When students lack motivation, refuse to do their work, or struggle with mental health challenges, teachers often must play multiple roles of coach, mentor, or interventionist.

Many educators say a stronger partnership with parents could help. Parents can reinforce behavioral norms at home and get the students the help they need academically.

In responses to a question EdWeek posed on social media last month, online commenters said they want to rebuild collaborative relationships with families and identified specific ways in which parents can better support classroom learning—including reinforcing respect for rules and holding students accountable for their grades and behavior.

Education Week compiled responses highlighting what might make the biggest difference for educators.

Teach respect and accountability

Respondents repeatedly emphasized that respect for educators and classroom expectations begins at home.
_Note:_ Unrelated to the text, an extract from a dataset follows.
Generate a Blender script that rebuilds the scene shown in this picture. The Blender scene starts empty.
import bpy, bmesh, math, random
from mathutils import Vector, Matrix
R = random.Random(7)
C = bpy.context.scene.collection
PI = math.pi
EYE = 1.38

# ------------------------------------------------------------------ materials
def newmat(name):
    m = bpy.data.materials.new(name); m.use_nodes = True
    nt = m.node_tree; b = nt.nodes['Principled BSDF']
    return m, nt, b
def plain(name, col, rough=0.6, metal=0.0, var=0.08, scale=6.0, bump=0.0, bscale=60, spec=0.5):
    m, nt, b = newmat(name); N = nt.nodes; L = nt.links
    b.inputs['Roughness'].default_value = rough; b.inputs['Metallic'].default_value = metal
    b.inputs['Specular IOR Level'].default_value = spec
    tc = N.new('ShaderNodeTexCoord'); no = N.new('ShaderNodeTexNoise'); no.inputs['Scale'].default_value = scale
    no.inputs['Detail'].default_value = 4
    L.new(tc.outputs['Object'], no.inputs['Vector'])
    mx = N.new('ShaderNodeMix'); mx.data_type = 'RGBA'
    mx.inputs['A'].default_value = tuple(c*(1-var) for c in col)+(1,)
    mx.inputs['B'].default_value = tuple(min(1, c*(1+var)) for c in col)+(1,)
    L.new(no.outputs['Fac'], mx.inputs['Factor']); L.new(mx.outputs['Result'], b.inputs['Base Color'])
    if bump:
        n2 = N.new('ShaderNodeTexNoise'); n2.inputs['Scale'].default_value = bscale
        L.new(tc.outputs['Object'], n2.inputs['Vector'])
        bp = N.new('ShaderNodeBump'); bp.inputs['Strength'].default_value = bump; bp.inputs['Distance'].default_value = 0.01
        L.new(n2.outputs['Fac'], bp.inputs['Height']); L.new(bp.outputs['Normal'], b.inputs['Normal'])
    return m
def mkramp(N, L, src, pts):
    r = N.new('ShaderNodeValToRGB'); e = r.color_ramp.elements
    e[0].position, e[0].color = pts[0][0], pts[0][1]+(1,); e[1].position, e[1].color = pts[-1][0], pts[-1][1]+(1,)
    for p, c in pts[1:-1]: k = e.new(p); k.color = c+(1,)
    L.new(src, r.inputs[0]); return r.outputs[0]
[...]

Reinforcing consequences and supporting school discipline decisions, they said, help create consistency for students.

Teaching respect starts at home. Discipline starts at home. Teaching that education isn’t a waste of time and if they aren’t in school it would be home school. So buckle up and learn something. Teachers aren’t entertainers but if they might find they enjoy some subjects and that’s great. Let your kids know asking for help is not a weakness.
Parent your kids. Teach them respect and resilience. Teach them that hard work is honorable. Teach them kindness. Vote for leaders who will fund education properly. And stop asking us to do it all.
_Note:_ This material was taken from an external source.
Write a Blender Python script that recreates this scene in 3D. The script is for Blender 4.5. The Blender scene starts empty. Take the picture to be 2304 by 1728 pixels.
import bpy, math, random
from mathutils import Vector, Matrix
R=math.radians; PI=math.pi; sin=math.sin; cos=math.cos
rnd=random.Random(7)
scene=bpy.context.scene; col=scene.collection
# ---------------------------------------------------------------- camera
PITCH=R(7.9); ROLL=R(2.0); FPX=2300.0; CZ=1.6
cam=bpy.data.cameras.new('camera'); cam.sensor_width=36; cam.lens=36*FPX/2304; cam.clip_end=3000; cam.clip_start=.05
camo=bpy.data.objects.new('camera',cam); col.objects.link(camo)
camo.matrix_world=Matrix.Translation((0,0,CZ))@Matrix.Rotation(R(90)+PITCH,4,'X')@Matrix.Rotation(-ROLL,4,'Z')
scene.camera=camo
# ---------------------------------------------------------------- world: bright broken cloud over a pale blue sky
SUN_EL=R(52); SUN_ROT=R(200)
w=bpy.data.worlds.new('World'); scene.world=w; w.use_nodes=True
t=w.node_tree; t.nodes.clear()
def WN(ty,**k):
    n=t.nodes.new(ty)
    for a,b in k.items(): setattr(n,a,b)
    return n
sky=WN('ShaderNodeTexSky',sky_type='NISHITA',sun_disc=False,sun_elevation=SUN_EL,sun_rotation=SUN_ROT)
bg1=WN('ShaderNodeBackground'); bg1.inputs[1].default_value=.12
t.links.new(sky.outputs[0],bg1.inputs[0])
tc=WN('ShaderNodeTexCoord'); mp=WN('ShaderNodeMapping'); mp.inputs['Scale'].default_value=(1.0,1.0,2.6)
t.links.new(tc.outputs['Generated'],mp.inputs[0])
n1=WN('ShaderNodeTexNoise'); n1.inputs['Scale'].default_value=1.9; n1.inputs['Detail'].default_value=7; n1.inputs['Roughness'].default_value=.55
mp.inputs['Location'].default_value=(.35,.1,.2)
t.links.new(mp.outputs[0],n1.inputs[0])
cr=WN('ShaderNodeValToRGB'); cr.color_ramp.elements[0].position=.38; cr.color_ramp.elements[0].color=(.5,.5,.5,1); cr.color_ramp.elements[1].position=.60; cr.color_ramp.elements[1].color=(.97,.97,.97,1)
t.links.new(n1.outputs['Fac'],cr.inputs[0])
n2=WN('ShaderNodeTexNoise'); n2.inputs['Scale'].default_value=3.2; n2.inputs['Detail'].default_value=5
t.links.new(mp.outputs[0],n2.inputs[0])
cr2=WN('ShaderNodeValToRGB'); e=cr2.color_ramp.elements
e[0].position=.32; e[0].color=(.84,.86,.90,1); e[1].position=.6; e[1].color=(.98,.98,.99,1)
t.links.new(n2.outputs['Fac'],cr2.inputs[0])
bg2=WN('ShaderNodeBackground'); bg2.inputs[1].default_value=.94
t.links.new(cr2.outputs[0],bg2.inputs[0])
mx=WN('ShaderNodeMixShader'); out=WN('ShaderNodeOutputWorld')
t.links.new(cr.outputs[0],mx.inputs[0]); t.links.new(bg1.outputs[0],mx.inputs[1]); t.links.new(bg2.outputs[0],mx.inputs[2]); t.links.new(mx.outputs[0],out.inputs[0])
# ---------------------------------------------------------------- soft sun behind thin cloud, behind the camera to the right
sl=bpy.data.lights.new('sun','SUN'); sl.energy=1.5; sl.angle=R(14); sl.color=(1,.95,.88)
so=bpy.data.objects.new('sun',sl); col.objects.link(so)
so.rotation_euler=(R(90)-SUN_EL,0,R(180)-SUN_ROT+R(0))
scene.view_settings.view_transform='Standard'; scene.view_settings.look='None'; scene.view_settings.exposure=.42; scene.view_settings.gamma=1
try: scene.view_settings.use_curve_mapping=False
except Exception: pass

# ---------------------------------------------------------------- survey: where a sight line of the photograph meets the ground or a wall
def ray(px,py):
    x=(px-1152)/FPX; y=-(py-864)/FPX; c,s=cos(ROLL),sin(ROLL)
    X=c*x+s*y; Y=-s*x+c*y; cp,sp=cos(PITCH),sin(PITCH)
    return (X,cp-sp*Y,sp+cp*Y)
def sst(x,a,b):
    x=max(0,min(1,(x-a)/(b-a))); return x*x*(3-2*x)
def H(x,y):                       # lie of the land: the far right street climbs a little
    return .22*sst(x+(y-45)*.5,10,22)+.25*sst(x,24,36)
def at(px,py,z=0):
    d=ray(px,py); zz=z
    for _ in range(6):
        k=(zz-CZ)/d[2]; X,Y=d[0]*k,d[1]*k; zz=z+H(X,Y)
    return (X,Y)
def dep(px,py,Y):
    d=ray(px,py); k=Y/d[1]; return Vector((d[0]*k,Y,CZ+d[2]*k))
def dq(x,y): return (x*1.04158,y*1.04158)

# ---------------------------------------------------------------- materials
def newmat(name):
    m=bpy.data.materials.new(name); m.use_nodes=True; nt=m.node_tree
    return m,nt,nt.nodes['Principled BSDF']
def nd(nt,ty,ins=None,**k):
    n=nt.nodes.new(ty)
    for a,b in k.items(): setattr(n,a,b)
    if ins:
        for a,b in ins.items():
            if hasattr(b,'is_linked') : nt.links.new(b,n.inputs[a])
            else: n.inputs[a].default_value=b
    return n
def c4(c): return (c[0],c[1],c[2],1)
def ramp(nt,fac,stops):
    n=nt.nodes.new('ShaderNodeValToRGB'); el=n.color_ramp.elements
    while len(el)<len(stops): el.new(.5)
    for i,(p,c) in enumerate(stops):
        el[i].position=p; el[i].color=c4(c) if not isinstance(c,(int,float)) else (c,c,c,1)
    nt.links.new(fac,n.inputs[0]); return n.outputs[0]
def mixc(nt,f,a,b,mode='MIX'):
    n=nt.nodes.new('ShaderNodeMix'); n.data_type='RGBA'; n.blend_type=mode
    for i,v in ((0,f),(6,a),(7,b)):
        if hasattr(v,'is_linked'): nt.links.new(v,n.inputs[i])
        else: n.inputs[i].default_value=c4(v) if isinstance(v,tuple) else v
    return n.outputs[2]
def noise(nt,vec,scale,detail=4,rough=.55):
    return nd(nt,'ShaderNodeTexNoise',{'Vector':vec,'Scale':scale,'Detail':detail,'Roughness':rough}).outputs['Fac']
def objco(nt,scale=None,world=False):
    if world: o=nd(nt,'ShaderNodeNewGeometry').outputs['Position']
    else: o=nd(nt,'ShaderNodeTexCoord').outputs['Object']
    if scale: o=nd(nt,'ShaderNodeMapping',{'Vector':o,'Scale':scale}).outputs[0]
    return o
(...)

Provide structure and presence at home. Make rules and routines and stick to them. Teach common courtesy, manners, delayed gratification. Eat together, review your day, talk to them, review upcoming assignments, teach them to keep a calendar. Limit video games. Read aloud, model a print rich home, play educational games together, go to museums and make sure they get a decent night’s sleep.
Have conversations with kids about how to respectfully interact with teachers. Hold kids accountable when teachers report a problem. Reinforce what they are learning at school by practicing skills and by reading with them.
Respect educators. Hold your children accountable when they do wrong. Teach your children to respect all teachers even if they don't like them. Teach your children that education has great value and without it their chances of being successful in life are very low.
Be involved in your child’s education. Know what their grades are. Hold them accountable. Help them with homework or get them to someone that can help them.
Don't contribute to grade inflation by insisting that your child needs an A they haven't earned. Colleges do admit students who have Bs and A minuses.

Encourage curiosity—and limit screen time

Commenters also said parents play an important role in cultivating curiosity and engagement outside school.

Parents should be parenting, helping them develop confidence, introducing them to reading, the world, people, new activities, supporting them. Not just thinking it is someone else's role in society, it is everyone's role in society to help those around us flourish!

Model kindness and empathy, provide structure for your children, capitalize on their natural curiosity, nurture a love of books and severely limit screen exposure.
Hold your kids accountable, read to them, be silly with them, give them experiences over things.

Educators want parents to trust their intentions

Listen to teachers. Respect teachers. If your kids say something negative about a teacher, don't be quick to judge and badmouth the teacher. The minute a parent gives a kid the idea that the problem or issue is the teacher, not them or choices they are making, you've given the kid permission to not listen to the teacher.
Communicate with us! We want the partnership just as much as you do :)
Stop teacher bashing on social media. Go to the teacher and find out what is going on.
By trusting that I have complete respect for them and their children, as they are, not how I think they should be. I teach the students who are there, whether they have been raised according to my own life values or not.
Answer emails. Hold students accountable at home. Be a part of solution-oriented conversations. Believe teachers. Understand that your student is not the only student we serve.